Jesus is talking about the Israelites who are "unbelievers." Saved people are demonstrated as being saved people because they believe! The doomed people in Luke 12:46, are "unbelievers." In the Bible, people who are designated as being "unbelievers" in the salvific sense, are the ones who are doomed to damnation. They are unbelievers and hypocrites as Matthew records,

"... and will cut him in pieces and assign him a place with the hypocrites;" (Matthew 24:51)

The rejecting Israelite people, particularly the leadership, did not believe that Jesus was the Messiah. They were "unbelievers." Additionally, the religious leaders were categorized by Jesus to be "hypocrites" on numerous occasions, like in Matthew 15:7, 22:18, and so on. But remember the context, Jesus just finished calling the scribes and Pharisees the "hypocrites," just moments before this teaching session,

"13 But woe to you, scribes and Pharisees, hypocrites, ..." (Matthew 23:13)

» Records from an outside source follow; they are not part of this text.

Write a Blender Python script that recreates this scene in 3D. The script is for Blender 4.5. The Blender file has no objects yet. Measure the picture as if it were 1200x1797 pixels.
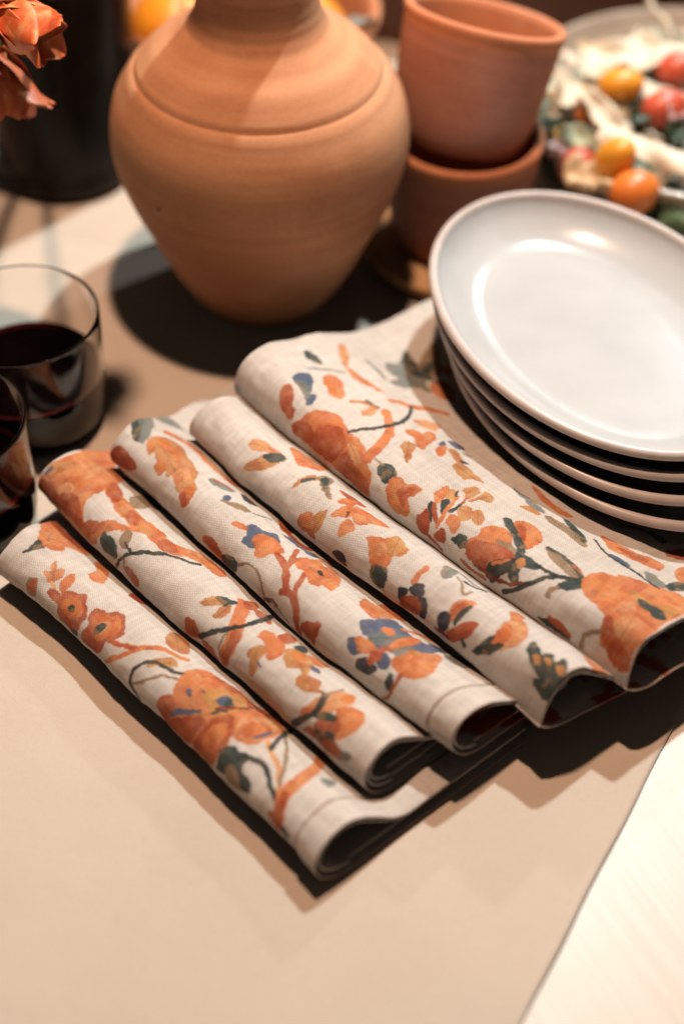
import bpy, bmesh, math, random
import numpy as np
from mathutils import Vector, Matrix

random.seed(7)
rng = np.random.default_rng(11)
SC = bpy.context.scene
COL = SC.collection

# ------------------------------------------------------------------ camera
PITCH = math.radians(47.0); ROLL = math.radians(2.0); CAM_H = 0.62
fwd = Vector((0, math.cos(PITCH), -math.sin(PITCH)))
rgt0 = Vector((1, 0, 0)); up0 = rgt0.cross(fwd)
rgt = math.cos(ROLL) * rgt0 + math.sin(ROLL) * up0
upv = -math.sin(ROLL) * rgt0 + math.cos(ROLL) * up0
cam_loc = Vector((0, -CAM_H / math.tan(PITCH), CAM_H))
cam = bpy.data.cameras.new('camera'); camo = bpy.data.objects.new('camera', cam); COL.objects.link(camo)
m = Matrix((rgt, upv, -fwd)).transposed().to_4x4(); m.translation = cam_loc
camo.matrix_world = m
cam.sensor_fit = 'VERTICAL'; cam.sensor_height = 36.0; cam.lens = 2500.0 / 1797.0 * 36.0
cam.clip_start = 0.02; cam.clip_end = 50
cam.dof.use_dof = True; cam.dof.focus_distance = 0.768; cam.dof.aperture_fstop = 2.05; cam.dof.aperture_blades = 0
SC.camera = camo

# ------------------------------------------------------------------ world and lamps
world = bpy.data.worlds.new('World'); SC.world = world; world.use_nodes = True
bgn = world.node_tree.nodes['Background']
bgn.inputs[0].default_value = (1.0, 0.76, 0.62, 1); bgn.inputs[1].default_value = 0.042

def lamp(name, loc, power, color, radius):
    L = bpy.data.lights.new(name, 'POINT'); L.energy = power; L.color = color; L.shadow_soft_size = radius
    o = bpy.data.objects.new(name, L); o.location = loc; COL.objects.link(o); return o
lamp('ceiling_lamp_warm', (-0.05, 0.18, 1.08), 43.0, (1.0, 0.65, 0.45), 0.026)
lamp('ceiling_lamp_white', (0.33, 0.75, 1.34), 95.0, (0.80, 0.92, 0.92), 0.026)
lamp('ceiling_lamp_far', (0.62, 1.25, 0.90), 20.0, (0.9, 0.95, 1.0), 0.03)

SC.view_settings.view_transform = 'Standard'; SC.view_settings.look = 'None'
SC.view_settings.exposure = 0.0; SC.view_settings.gamma = 1.0
try: SC.view_settings.use_curve_mapping = False
except Exception: pass
SC.render.engine = 'CYCLES'
SC.cycles.use_denoising = True
SC.cycles.max_bounces = 10; SC.cycles.transmission_bounces = 10; SC.cycles.glossy_bounces = 5; SC.cycles.diffuse_bounces = 1
SC.cycles.caustics_reflective = False; SC.cycles.caustics_refractive = True
SC.cycles.sample_clamp_indirect = 4.0

# ------------------------------------------------------------------ helpers
def link(o, parent=None):
    COL.objects.link(o)
    if parent is not None: o.parent = parent
    return o

def tag(o, label=None, cat=None, group=None, kind=None):
    if label: o['label'] = label
    if cat: o['category'] = cat
    if group: o['group'] = group
    if kind: o['kind'] = kind
    return o

def empty(name, loc=(0, 0, 0), rot=(0, 0, 0)):
    o = bpy.data.objects.new(name, None); o.location = loc; o.rotation_euler = rot
    o.empty_display_size = 0.02
    return link(o)

def mesh_obj(name, verts, faces, mats, parent=None, smooth=True, mat_idx=None, loc=None, rot=None):
    me = bpy.data.meshes.new(name); me.from_pydata([tuple(v) for v in verts], [], [tuple(f) for f in faces])
    if not isinstance(mats, (list, tuple)): mats = [mats]
    for mt in mats: me.materials.append(mt)
    if mat_idx is not None: me.polygons.foreach_set('material_index', mat_idx)
    if smooth: me.polygons.foreach_set('use_smooth', [True] * len(me.polygons))
    me.update()
    o = bpy.data.objects.new(name, me)
    if loc is not None: o.location = loc
    if rot is not None: o.rotation_euler = rot
    return link(o, parent)

def lathe(prof, n=96, wob=0.0, seed=0):
    """prof: list of (r, z); returns verts, faces"""
    r_ = np.random.default_rng(seed); ph = r_.uniform(0, 6.28, 3)
    V, F = [], []
    for i, (r, z) in enumerate(prof):
        for j in range(n):
            a = 2 * math.pi * j / n
            k = 1 + wob * (math.sin(2 * a + ph[0] + z * 6) * 0.6 + math.sin(3 * a + ph[1] - z * 15) * 0.4)
            V.append((r * k * math.cos(a), r * k * math.sin(a), z))
    for i in range(len(prof) - 1):
        for j in range(n):
            a, b = i * n + j, i * n + (j + 1) % n
            F.append((a, b, b + n, a + n))
    return V, F

def smooth_profile(pts, per=8):
    """Catmull-Rom through (r, z) points"""
    P = [np.array(p, float) for p in pts]; P = [2 * P[0] - P[1]] + P + [2 * P[-1] - P[-2]]
    out = []
    for i in range(1, len(P) - 2):
        for t in np.linspace(0, 1, per, endpoint=False):
            p0, p1, p2, p3 = P[i - 1:i + 3]
            out.append(0.5 * ((2 * p1) + (-p0 + p2) * t + (2 * p0 - 5 * p1 + 4 * p2 - p3) * t * t + (-p0 + 3 * p1 - 3 * p2 + p3) * t ** 3))
    out.append(P[-2]); return [(max(float(a), 0.0), float(b)) for a, b in out]

def tube(path, rad, n=10, cap=True):
    path = [Vector(p) for p in path]; V, F = [], []
    if not hasattr(rad, '__len__'): rad = [rad] * len(path)
    for i, p in enumerate(path):
        d = (path[min(i + 1, len(path) - 1)] - path[max(i - 1, 0)]).normalized()
        a = d.orthogonal().normalized() if i == 0 else (a - d * a.dot(d)).normalized()
        b = d.cross(a)
        for j in range(n):
            t = 2 * math.pi * j / n
            V.append(p + (a * math.cos(t) + b * math.sin(t)) * rad[i])
    for i in range(len(path) - 1):
        for j in range(n):
            q, r = i * n + j, i * n + (j + 1) % n
            F.append((q, r, r + n, q + n))
    if cap:
        F.append(tuple(range(n - 1, -1, -1))); F.append(tuple(range((len(path) - 1) * n, len(path) * n)))
    return V, F

# ------------------------------------------------------------------ materials
class NT:
    def __init__(s, name):
        s.m = bpy.data.materials.new(name); s.m.use_nodes = True; s.t = s.m.node_tree
        s.b = s.t.nodes['Principled BSDF']; s.out = s.t.nodes['Material Output']
    def n(s, typ, **kw):
        x = s.t.nodes.new(typ)
        for k, v in kw.items():
            if k.startswith('i_'): x.inputs[k[2:].replace('_', ' ')].default_value = v
            else: setattr(x, k, v)
        return x
    def l(s, a, b): s.t.links.new(a, b)
    def setp(s, **kw):
        for k, v in kw.items(): s.b.inputs[k.replace('_', ' ')].default_value = v
    def ramp(s, fac, stops):
        r = s.n('ShaderNodeValToRGB'); e = r.color_ramp.elements
        while len(e) < len(stops): e.new(0.5)
        for q, (p, c) in zip(e, stops): q.position = p; q.color = (*c, 1)
        s.l(fac, r.inputs[0]); return r.outputs[0]
    def noise(s, vec, scale, detail=4, rough=0.55, dist=0.0):
        x = s.n('ShaderNodeTexNoise'); x.inputs['Scale'].default_value = scale; x.inputs['Detail'].default_value = detail
        x.inputs['Roughness'].default_value = rough; x.inputs['Distortion'].default_value = dist
        if vec is not None: s.l(vec, x.inputs['Vector'])
        return x.outputs['Fac']
    def obj(s):
        return s.n('ShaderNodeTexCoord').outputs['Object']
    def mapping(s, vec, scale):
        x = s.n('ShaderNodeMapping'); x.inputs['Scale'].default_value = scale; s.l(vec, x.inputs['Vector']); return x.outputs[0]
    def math(s, op, a, b=None):
        x = s.n('ShaderNodeMath', operation=op)
        for i, v in enumerate((a, b)):
            if v is None: continue
            if isinstance(v, (int, float)): x.inputs[i].default_value = v
            else: s.l(v, x.inputs[i])
        return x.outputs[0]
    def mixc(s, fac, a, b, typ='MIX'):
        x = s.n('ShaderNodeMix', data_type='RGBA', blend_type=typ)
        for sock, v in ((x.inputs[0], fac), (x.inputs[6], a), (x.inputs[7], b)):
            if isinstance(v, (int, float)): sock.default_value = v
            elif isinstance(v, tuple): sock.default_value = (*v, 1)
            else: s.l(v, sock)
        return x.outputs[2]
    def bump(s, h, strength, dist, prev=None):
        x = s.n('ShaderNodeBump'); x.inputs['Strength'].default_value = strength; x.inputs['Distance'].default_value = dist
        s.l(h, x.inputs['Height'])
        if prev is not None: s.l(prev, x.inputs['Normal'])
        s.l(x.outputs[0], s.b.inputs['Normal']); return x.outputs[0]

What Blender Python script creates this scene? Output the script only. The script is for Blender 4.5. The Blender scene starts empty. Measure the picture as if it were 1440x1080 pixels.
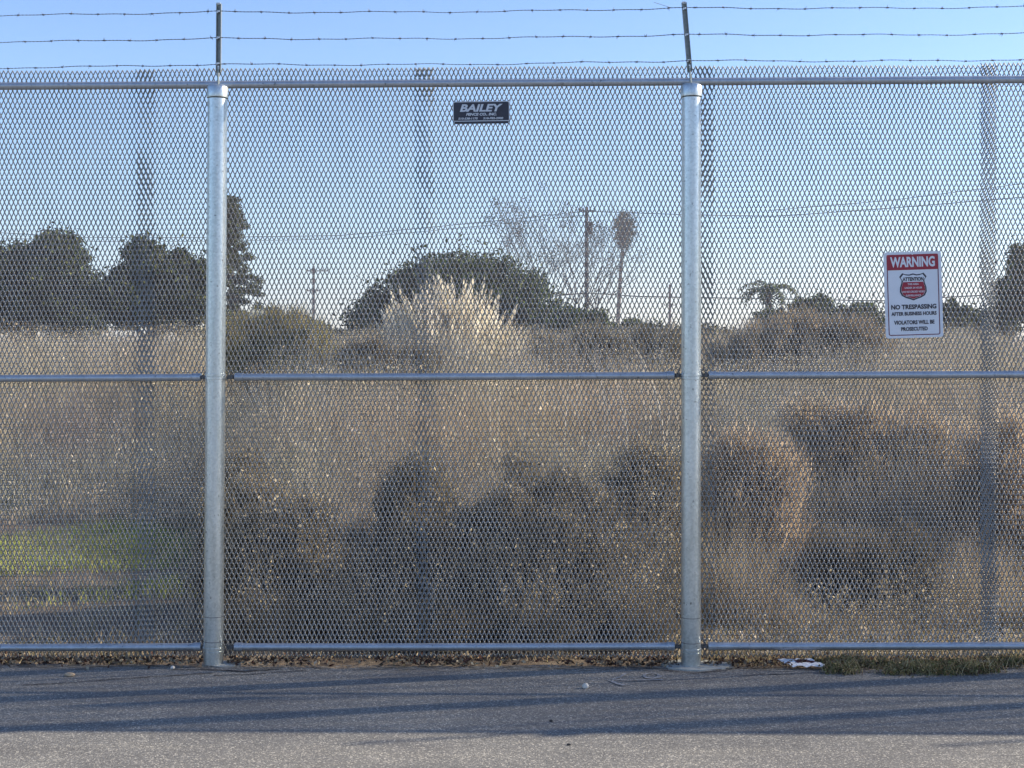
import bpy, math, random
import numpy as np
from mathutils import Vector, Matrix
R = math.radians
random.seed(7); rng = np.random.default_rng(11)
scene = bpy.context.scene
C = scene.collection

# ------------------------------------------------------------------ camera, sky, sun, exposure
F = 1900.0            # focal length in photo pixels (photo 1440 wide)
CAMZ, FY = 1.70, 7.25 # eye height, distance to the fence
cam = bpy.data.cameras.new('camera'); co = bpy.data.objects.new('camera', cam); C.objects.link(co)
co.location = (0, 0, CAMZ); co.rotation_euler = (R(90), 0, 0)
cam.sensor_width = 36; cam.lens = 36 * F / 1440; cam.shift_y = -50 / 1440
cam.clip_end = 6000; cam.clip_start = 0.05
scene.camera = co
SUNV = Vector((1.9, 0.39, 1.0)).normalized()
SUN_EL = math.asin(SUNV.z); SUN_AZ = math.atan2(SUNV.x, SUNV.y)
w = bpy.data.worlds.new('World'); scene.world = w; w.use_nodes = True
nt = w.node_tree; bg = nt.nodes['Background']
sky = nt.nodes.new('ShaderNodeTexSky'); sky.sky_type = 'NISHITA'; sky.sun_disc = False
sky.sun_elevation = SUN_EL; sky.sun_rotation = SUN_AZ
sky.air_density = 1.0; sky.dust_density = 0.2; sky.ozone_density = 5.2
tint = nt.nodes.new('ShaderNodeMix'); tint.data_type = 'RGBA'; tint.blend_type = 'MULTIPLY'; tint.inputs[0].default_value = 1
tint.inputs[7].default_value = (.98, .95, 1.0, 1)      # slightly less cyan air
nt.links.new(sky.outputs[0], tint.inputs[6]); nt.links.new(tint.outputs[2], bg.inputs[0]); bg.inputs[1].default_value = 0.125
sl = bpy.data.lights.new('sun', 'SUN'); sl.energy = 5.0; sl.angle = R(0.5); sl.color = (1.0, 0.87, 0.69)
so = bpy.data.objects.new('sun', sl); C.objects.link(so)
so.rotation_euler = (-SUNV).to_track_quat('-Z', 'Y').to_euler()
scene.view_settings.view_transform = 'Standard'; scene.view_settings.look = 'None'
scene.view_settings.exposure = 0.92; scene.view_settings.gamma = 1.0
scene.cycles.max_bounces = 6; scene.cycles.transparent_max_bounces = 8

def at(u, v, y):      # photo pixel at depth y -> point
    return Vector(((u - 720) * y / F, y, CAMZ - (v - 490) * y / F))

# ------------------------------------------------------------------ helpers
def tag(o, label=None, cat=None, group=None, kind=None):
    if label: o['label'] = label
    if cat: o['category'] = cat
    if group: o['group'] = group
    if kind: o['kind'] = kind
    return o
def empty(name, loc=(0, 0, 0), rz=0):
    o = bpy.data.objects.new(name, None); C.objects.link(o); o.location = loc; o.rotation_euler = (0, 0, rz)
    o.empty_display_size = .1
    return o
def link(name, me, mat, parent=None, loc=None):
    o = bpy.data.objects.new(name, me); C.objects.link(o)
    if mat is not None and not me.materials: me.materials.append(mat)
    if parent: o.parent = parent
    if loc is not None: o.location = loc
    return o
class MB:
    def __init__(s): s.v = []; s.f = []
    def add(s, v, f):
        n = len(s.v); s.v += [tuple(p) for p in v]; s.f += [tuple(i + n for i in q) for q in f]
    def box(s, c, d, rot=None, bev=0):
        hx, hy, hz = d[0] / 2, d[1] / 2, d[2] / 2
        if bev:
            prof = []
            for sx, sz in ((1, 1), (-1, 1), (-1, -1), (1, -1)):
                for k in range(3):
                    a = math.atan2(sz, sx) + (k - 1) * R(45)
                    prof.append((sx * (hx - bev) + bev * math.cos(a), sz * (hz - bev) + bev * math.sin(a)))
            vs = [Vector((x, -hy, z)) for x, z in prof] + [Vector((x, hy, z)) for x, z in prof]
            n = len(prof)
            fs = [tuple(range(n)), tuple(range(2 * n - 1, n - 1, -1))] + [(i, i + n, (i + 1) % n + n, (i + 1) % n) for i in range(n)]
        else:
            vs = [Vector((x, y, z)) for z in (-hz, hz) for y in (-hy, hy) for x in (-hx, hx)]
            fs = [(0, 2, 3, 1), (4, 5, 7, 6), (0, 1, 5, 4), (2, 6, 7, 3), (0, 4, 6, 2), (1, 3, 7, 5)]
        if rot is not None: vs = [rot @ p for p in vs]
        s.add([p + Vector(c) for p in vs], fs)
    def tube(s, pts, rad, n=8, cap=True):
        pts = [Vector(p) for p in pts]; m = len(pts)
        if not hasattr(rad, '__len__'): rad = [rad] * m
        vs = []; fs = []; u = None
        for i, p in enumerate(pts):
            t = (pts[min(i + 1, m - 1)] - pts[max(i - 1, 0)]).normalized()
            if u is None:
                u = t.cross(Vector((0, 0, 1)) if abs(t.z) < .9 else Vector((0, 1, 0))).normalized()
            else:
                u = (u - t * u.dot(t)).normalized()
            v = t.cross(u)
            for k in range(n):
                a = 2 * math.pi * k / n
                vs.append(p + (u * math.cos(a) + v * math.sin(a)) * rad[i])
        for i in range(m - 1):
            for k in range(n):
                fs.append((i * n + k, i * n + (k + 1) % n, (i + 1) * n + (k + 1) % n, (i + 1) * n + k))
        if cap: fs += [tuple(range(n - 1, -1, -1)), tuple((m - 1) * n + k for k in range(n))]
        s.add(vs, fs)
    def build(s, name, mat, parent=None, smooth=False, loc=None):
        me = bpy.data.meshes.new(name); me.from_pydata(s.v, [], s.f); me.update()
        if smooth:
            me.shade_smooth(); me.set_sharp_from_angle(angle=R(40))
        return link(name, me, mat, parent, loc)

def quads(name, V, mat, parent=None, col=None):
    """V (n,4,3) -> one mesh of n quads, col (n,3) -> colour attribute."""
    n = len(V); me = bpy.data.meshes.new(name)
    me.vertices.add(4 * n); me.vertices.foreach_set('co', V.astype(np.float32).ravel())
    me.loops.add(4 * n); me.loops.foreach_set('vertex_index', np.arange(4 * n, dtype=np.int32))
    me.polygons.add(n); me.polygons.foreach_set('loop_start', np.arange(0, 4 * n, 4, dtype=np.int32))
    me.update(calc_edges=True)
    if col is not None:
        a = me.color_attributes.new('tint', 'FLOAT_COLOR', 'POINT')
        c4 = np.ones((4 * n, 4), np.float32); c4[:, :3] = np.repeat(col, 4, axis=0)
        a.data.foreach_set('color', c4.ravel())
    me.validate()
    return link(name, me, mat, parent)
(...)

This is the context that the NEST misses. These are the facts. The unsaved Israelites, particularly the Scribes and Pharisees are the ones who are the hypocrites and unbelievers. Saved Israelites are not the hypocrites nor the unbelievers that Jesus is talking about. Therefore, based upon the clear contextual details of all the accounts of this teaching session as recorded in Matthew, Mark, and Luke, we recognize that Jesus does not remotely teach that truly saved people can lose salvation, gain salvation through personal self effort, or maintain keeping it secure through humanistic deeds.